Despite still being one of the biggest aviation mystery up to this day, the MH370 crisis definitely changed the media reporting landscape in Malaysia and it promoted the use of new media to get to the readers faster. The event also encapsulated how serious the impact of fake news was at the time.

During crisis like these, people turned to social media for updates and there were several conspiracy theories on social media on how the airplane had been hijacked and it was flown to Diego Garcia, an island of the British Indian Ocean Territory and many more.

A study from University Sains Malaysia titled ‘Post-MH370 Incident: A Comparative Study of Social Media Users' Perception in China and Malaysia’ revealed that 80 per cent of Malaysian respondents relied on social media as their primary channel for information about the incident, while in China, 68 per cent of respondents used social media for updates on MH370.

The shift highlighted the changing landscape of news consumption, with social media becoming a major source of news stories and crisis communication tools during large-scale disasters like the MH370 incident.

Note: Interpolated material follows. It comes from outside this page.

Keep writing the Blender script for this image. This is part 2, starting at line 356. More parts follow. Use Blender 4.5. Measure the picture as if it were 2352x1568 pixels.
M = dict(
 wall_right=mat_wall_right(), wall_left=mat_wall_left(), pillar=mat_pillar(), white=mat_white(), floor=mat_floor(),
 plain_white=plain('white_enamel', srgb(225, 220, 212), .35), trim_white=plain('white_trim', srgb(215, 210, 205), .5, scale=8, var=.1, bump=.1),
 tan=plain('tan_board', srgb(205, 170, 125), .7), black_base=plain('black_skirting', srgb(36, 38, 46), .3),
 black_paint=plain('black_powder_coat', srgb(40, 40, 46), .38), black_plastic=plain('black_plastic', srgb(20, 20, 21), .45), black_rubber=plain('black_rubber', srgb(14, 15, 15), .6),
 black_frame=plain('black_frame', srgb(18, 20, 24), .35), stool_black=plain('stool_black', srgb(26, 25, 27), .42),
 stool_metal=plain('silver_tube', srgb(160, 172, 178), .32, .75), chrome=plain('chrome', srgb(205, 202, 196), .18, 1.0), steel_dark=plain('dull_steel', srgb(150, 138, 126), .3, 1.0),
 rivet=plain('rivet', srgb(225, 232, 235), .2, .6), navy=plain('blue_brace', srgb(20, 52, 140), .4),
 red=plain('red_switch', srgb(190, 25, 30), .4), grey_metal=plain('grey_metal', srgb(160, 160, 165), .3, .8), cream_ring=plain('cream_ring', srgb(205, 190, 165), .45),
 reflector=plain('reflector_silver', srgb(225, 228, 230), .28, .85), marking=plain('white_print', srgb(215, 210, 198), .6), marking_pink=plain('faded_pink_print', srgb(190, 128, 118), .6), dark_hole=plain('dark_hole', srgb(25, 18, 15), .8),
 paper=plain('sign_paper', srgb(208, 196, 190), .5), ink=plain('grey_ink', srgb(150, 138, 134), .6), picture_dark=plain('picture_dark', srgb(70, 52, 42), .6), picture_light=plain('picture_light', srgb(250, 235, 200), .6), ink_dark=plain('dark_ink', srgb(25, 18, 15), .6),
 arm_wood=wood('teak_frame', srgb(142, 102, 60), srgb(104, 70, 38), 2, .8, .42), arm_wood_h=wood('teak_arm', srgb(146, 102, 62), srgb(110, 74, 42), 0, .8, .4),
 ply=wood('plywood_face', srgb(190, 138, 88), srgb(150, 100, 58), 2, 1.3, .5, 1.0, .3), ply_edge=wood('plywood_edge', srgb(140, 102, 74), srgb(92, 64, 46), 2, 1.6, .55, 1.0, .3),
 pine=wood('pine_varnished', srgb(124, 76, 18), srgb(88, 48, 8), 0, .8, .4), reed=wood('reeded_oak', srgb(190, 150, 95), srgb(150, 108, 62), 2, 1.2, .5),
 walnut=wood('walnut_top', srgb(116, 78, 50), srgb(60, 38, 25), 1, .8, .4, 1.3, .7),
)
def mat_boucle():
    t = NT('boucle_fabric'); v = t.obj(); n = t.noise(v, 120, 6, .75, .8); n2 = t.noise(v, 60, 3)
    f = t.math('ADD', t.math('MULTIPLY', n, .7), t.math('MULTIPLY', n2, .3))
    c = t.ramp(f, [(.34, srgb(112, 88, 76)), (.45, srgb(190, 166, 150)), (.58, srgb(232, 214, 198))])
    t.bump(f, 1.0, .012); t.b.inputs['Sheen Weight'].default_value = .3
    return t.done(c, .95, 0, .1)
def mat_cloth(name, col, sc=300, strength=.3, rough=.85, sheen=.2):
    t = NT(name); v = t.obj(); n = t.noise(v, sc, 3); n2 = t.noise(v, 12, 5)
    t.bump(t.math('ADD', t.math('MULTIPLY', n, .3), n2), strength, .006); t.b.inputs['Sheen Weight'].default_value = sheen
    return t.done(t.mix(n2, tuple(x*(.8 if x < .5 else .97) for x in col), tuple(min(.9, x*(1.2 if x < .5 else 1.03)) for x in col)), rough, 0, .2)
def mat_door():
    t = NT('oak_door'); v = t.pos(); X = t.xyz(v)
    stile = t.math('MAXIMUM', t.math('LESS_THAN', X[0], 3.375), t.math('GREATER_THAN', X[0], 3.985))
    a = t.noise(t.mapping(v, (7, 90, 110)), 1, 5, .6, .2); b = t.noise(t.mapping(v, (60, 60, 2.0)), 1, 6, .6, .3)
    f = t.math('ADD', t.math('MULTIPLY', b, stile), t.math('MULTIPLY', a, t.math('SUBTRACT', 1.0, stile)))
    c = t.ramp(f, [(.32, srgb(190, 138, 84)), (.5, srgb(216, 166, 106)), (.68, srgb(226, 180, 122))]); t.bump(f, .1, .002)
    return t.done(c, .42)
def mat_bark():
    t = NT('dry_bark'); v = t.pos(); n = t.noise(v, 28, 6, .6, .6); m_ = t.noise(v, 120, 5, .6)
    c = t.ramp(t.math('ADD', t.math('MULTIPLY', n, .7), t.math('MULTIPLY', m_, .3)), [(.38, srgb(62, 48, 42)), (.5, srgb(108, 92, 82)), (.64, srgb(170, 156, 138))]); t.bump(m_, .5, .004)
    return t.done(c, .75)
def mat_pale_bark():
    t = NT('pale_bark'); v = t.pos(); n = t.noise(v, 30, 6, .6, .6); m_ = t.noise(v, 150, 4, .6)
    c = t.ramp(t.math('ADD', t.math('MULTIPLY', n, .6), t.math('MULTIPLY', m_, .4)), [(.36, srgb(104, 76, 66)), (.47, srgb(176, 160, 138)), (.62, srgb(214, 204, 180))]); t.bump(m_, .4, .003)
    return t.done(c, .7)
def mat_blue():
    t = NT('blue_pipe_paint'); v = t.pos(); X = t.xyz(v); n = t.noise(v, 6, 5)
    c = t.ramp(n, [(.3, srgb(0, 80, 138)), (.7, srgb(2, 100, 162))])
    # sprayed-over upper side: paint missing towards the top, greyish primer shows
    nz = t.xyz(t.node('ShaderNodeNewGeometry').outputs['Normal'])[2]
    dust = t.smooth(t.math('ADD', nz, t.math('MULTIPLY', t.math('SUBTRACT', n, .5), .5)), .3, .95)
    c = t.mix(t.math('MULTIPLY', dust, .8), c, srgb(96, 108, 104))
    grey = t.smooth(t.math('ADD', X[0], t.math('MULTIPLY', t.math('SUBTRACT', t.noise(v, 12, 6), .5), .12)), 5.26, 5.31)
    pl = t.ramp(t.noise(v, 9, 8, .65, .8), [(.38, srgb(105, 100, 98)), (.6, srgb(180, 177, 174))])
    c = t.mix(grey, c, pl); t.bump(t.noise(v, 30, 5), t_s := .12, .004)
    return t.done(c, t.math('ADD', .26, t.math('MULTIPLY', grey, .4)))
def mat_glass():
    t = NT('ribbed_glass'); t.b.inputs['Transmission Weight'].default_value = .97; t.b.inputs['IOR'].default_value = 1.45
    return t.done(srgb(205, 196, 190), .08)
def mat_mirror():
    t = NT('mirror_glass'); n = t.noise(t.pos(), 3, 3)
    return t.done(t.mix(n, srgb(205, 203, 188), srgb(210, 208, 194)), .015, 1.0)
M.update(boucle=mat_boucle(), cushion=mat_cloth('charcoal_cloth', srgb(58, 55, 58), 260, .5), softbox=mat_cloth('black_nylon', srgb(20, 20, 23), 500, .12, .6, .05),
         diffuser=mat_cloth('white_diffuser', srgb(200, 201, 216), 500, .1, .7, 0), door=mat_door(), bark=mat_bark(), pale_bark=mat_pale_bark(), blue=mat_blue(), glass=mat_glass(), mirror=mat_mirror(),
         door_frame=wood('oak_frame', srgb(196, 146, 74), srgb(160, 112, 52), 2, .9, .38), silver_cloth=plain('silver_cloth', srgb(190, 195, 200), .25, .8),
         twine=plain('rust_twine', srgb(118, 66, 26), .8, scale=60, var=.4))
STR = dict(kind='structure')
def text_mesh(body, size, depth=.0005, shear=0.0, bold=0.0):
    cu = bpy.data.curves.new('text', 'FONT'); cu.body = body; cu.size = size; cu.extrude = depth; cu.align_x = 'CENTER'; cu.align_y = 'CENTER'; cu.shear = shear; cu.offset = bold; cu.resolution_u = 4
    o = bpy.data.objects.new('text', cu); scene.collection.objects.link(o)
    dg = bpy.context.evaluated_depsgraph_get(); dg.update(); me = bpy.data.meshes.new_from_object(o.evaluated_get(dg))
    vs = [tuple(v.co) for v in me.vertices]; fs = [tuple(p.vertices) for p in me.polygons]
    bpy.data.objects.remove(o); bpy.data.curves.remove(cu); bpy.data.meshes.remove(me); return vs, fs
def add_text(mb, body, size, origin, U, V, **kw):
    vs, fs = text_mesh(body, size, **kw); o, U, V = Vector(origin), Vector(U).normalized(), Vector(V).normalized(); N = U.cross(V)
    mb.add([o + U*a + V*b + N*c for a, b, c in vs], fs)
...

The study also revealed differences in how Malaysian and Chinese respondents engaged with social media content related to MH370, with Malaysians focusing more on the current situation while Chinese respondents paid attention to conspiracy theories about the flight.

However, it was clear that social media played a crucial role in relaying news to the readers quickly and it also proved to be a platform to be used in crisis communication strategy post-MH370 as it helped rebuild consumer trust in MAS when they used Facebook, Twitter, Youtube and Instagram to communicate messages.

Now, a decade later, many newsrooms have completely gone digital or are putting digital first and we have to ensure that legit stories are being given to our readers – it’s a race of time with citizen journalists who do not have to get their stories fact-checked first.

In any case, we want relatives of such tragic cases to get only the authentic news, not just conspiracies being thrown out by ‘experts’ out there.

Until today, the families of MH370 victims are still searching for answers on where their loved ones could have been, what happened to them and to at least get some sort of closure and I sincerely hope that they will be able to get that closure someday.

Good night, Malaysian three seven zero.